If you live like a Thai and eat like a Thai and clean like a Thai - I reckon I spend more a month on cleaning products than many would spend in a year, but I admit I can get a bit obsessive about it - then yes, it can be cheap. But that isn't what we worked 60-90 hours a week for. And for most people who retire at a more sensible age than 43, that isn't what they worked 40 hours a week for. You can live cheap or you can live comfortably and a few will choose to live like kings. It's all about what you want out of life and what means you have to fund it.

I know a lot of people my age here who are programmers or developers who make a very good living and would be insulted if you called them Digital Nomads because that term is now firmly associated with those buying and selling on Ebay and Amazon and the banal blogs being written. Not forgetting of course the Trustafarians who are 'writing their novel'. Backpackers stretching out their stay as stated above is a perfect description for them.
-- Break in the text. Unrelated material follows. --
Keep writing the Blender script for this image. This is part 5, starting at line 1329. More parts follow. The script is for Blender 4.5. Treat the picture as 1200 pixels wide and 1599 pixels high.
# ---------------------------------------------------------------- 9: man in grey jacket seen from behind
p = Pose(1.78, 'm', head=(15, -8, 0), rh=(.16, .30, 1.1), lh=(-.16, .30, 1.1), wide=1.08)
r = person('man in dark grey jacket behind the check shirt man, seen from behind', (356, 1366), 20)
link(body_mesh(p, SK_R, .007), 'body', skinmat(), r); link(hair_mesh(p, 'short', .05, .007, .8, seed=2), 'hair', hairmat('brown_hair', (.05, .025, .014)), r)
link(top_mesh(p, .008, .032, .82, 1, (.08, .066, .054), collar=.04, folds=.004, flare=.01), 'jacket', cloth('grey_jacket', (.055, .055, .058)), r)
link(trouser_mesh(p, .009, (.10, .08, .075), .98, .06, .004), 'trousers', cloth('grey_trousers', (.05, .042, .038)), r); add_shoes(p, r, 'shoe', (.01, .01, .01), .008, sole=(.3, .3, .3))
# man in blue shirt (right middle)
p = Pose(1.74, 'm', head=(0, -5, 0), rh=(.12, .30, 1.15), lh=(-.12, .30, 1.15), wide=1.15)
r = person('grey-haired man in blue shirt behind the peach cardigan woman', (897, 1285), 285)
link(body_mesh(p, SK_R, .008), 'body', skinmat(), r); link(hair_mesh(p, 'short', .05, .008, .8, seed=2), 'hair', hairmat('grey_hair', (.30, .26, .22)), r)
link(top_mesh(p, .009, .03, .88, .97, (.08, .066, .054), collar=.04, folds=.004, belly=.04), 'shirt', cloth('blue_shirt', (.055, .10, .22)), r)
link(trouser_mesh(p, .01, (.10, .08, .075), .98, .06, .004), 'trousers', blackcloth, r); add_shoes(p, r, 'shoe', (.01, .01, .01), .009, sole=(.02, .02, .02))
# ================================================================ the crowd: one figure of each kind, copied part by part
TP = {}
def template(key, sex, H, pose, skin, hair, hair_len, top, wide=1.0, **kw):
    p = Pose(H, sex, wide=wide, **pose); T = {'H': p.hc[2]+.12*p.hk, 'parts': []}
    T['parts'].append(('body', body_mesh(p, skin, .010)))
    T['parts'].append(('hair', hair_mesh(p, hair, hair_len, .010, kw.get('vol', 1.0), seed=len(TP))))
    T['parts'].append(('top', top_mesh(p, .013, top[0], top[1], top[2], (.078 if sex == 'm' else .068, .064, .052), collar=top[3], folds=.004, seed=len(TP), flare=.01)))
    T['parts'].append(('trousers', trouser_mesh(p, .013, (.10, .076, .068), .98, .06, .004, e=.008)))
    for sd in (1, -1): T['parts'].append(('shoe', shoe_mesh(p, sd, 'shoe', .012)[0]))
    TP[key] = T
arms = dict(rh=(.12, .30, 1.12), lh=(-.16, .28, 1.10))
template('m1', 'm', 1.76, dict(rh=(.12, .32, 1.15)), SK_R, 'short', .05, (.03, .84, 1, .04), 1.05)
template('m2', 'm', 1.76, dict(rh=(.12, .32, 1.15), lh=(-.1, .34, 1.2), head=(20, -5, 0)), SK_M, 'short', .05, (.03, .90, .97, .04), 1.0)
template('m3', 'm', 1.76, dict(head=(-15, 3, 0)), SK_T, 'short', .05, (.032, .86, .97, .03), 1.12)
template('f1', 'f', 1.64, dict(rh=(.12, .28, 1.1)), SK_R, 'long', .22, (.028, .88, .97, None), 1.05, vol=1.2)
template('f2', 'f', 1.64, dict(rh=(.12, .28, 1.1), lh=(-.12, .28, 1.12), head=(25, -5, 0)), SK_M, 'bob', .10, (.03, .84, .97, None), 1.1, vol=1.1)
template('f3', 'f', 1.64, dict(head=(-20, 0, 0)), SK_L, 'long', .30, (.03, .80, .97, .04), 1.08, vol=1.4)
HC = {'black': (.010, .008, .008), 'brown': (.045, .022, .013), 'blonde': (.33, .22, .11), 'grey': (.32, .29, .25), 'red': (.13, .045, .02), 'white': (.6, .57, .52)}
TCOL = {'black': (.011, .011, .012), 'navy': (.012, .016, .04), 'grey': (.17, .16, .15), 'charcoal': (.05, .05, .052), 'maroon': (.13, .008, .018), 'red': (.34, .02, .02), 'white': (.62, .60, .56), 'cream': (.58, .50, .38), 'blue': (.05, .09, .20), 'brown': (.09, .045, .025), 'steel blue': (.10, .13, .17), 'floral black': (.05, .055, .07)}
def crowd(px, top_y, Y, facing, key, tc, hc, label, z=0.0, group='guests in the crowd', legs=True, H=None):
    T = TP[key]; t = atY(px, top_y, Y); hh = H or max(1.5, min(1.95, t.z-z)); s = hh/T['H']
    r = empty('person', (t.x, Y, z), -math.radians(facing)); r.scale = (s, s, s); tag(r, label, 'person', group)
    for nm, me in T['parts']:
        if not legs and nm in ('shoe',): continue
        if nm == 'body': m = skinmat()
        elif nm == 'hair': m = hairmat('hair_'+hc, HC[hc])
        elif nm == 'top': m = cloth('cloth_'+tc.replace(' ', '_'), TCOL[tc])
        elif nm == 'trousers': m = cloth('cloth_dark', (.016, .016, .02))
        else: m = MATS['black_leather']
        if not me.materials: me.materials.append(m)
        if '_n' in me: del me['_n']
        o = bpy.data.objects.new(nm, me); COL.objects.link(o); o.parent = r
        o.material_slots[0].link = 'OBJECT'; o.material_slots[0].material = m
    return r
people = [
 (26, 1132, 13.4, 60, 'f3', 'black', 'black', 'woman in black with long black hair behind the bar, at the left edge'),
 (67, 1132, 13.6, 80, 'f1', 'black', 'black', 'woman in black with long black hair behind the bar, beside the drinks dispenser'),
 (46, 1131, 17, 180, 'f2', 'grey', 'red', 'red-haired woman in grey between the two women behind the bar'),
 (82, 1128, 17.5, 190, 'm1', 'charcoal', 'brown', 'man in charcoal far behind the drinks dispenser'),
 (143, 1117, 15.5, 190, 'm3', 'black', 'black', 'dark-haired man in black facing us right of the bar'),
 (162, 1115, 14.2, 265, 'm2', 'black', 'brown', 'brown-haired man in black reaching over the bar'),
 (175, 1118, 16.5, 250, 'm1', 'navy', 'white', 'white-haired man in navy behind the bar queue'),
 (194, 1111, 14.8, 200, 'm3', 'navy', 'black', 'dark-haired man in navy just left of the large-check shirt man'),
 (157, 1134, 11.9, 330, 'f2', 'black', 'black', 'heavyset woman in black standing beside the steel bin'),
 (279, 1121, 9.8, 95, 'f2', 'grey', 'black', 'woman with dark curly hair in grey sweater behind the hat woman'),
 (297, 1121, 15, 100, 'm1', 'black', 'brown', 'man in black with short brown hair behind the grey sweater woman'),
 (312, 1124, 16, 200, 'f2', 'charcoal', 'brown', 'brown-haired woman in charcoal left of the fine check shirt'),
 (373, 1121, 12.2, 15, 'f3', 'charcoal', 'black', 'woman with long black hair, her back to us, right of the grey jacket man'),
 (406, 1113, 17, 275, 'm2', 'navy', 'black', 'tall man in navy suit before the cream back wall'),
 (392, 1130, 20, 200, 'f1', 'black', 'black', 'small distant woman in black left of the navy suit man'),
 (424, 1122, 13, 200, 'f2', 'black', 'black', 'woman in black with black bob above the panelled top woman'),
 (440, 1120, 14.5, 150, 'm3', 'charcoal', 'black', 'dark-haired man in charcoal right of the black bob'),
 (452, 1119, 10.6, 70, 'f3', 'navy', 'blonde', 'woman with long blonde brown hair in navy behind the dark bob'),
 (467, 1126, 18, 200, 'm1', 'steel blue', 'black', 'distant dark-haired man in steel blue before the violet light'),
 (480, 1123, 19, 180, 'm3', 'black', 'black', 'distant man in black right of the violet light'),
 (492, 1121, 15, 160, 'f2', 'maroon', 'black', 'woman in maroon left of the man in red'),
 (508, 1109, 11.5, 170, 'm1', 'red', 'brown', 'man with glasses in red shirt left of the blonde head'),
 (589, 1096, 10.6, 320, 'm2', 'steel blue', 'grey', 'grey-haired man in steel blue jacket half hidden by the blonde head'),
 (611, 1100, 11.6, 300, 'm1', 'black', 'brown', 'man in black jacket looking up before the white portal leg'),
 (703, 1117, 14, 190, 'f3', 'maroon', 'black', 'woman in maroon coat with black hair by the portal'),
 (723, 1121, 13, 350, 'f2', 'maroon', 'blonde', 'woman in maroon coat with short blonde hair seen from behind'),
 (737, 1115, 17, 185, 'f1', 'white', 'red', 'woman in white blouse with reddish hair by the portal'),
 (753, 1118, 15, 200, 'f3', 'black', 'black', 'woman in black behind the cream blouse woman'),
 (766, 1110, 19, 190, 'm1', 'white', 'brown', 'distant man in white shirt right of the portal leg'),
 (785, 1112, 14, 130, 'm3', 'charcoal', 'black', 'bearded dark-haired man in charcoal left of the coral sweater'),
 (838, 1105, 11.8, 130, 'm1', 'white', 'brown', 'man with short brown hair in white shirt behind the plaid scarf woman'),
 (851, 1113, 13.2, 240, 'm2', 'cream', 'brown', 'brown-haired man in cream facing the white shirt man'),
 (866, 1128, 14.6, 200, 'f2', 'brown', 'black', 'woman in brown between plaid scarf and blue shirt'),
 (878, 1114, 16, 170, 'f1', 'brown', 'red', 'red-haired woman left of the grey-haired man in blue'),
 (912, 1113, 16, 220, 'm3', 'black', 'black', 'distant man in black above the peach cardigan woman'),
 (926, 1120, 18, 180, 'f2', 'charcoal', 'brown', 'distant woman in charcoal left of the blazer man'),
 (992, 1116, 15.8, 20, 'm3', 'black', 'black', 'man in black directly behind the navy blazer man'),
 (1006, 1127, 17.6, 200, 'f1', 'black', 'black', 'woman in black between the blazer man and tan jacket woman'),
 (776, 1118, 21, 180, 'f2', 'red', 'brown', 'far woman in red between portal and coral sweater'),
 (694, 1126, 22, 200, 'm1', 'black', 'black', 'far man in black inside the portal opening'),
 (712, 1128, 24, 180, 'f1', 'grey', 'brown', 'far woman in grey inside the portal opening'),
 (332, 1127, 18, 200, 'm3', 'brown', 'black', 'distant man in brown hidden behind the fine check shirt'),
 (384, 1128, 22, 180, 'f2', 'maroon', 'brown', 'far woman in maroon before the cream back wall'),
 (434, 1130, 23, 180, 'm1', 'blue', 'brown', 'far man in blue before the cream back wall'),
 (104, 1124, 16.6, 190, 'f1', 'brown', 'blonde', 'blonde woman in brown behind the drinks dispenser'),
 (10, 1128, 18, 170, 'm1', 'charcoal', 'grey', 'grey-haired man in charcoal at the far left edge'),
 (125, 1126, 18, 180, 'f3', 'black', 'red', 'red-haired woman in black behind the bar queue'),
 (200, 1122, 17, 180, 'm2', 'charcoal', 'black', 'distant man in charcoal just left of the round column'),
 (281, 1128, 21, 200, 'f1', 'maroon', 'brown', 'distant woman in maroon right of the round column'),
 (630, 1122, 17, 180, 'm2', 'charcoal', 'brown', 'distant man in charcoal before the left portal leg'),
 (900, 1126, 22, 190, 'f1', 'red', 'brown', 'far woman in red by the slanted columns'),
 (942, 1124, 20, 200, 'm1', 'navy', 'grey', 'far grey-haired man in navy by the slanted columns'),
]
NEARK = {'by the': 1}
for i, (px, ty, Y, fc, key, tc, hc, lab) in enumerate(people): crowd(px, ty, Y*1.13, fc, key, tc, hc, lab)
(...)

But they aren't all like that. The ones I know are just like I used to be: highly skilled people who have a profession which allows them to work in an office or to work from home. It didn't occur to me all those years ago to do what they are doing now, although the internet connection wasn't so good here in Thailand back then and even in Melbourne I had to take my drives into the office once a week or so (and of course my husband was working too in a job where he had to go in every day). Now they can be anywhere in the world as long as they have a good internet connection and the facility in place for conference calls with the rest of their team if they have one or their client directly if not. There are an awful lot of them out there, and they don't congregate around the Working Spaces - they're usually too busy doing actual work to go and play at pretend work.